When the ship comes in, de Robert Ferrigno
Chaque auteur ayant une écriture propre et des préoccupations différentes, bien difficile de dire quelle est la meilleure de ces nouvelles. Personnellement, je retiendrai surtout
Mulholland dive de Michael Connelly, La méthode de Janet Fitch, 90210 Morocco Junction de Patt Morrison,
Lazare à Hollywood d'Héctor Tobar et Roger Crumbler de Gary Phillips. Je trouve qu'elles sortent du lot au niveau de la chute – élément
primordial d'une nouvelle selon moi – ou parfois au niveau du sujet abordé.
Gageons cependant que chacun trouvera son bonheur dans ce recueil homogène et de bon niveau.
Prochaine destination de ce tour du monde des nouvelles noires : Londres (fin octobre).

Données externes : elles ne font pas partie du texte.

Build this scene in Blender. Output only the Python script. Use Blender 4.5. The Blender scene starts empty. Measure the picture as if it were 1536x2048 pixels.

Mais de nombreuses autres suivront, parmi lesquelles Rome, New Delhi, Brooklyn, ou encore Mexico.
Un grand merci à Babelio pour m'avoir permis de découvrir cette collection dont le concept me plaît beaucoup et que je suivrai dorénavant de près.
Los Angeles Noir (Los Angeles Noir, 2007) présenté par Denise Hamilton, Asphalte (2010). Traduit de l'anglais (Etats-Unis) par Patricia
Barbe-Girault et Adelina Zdebska, 335 pages.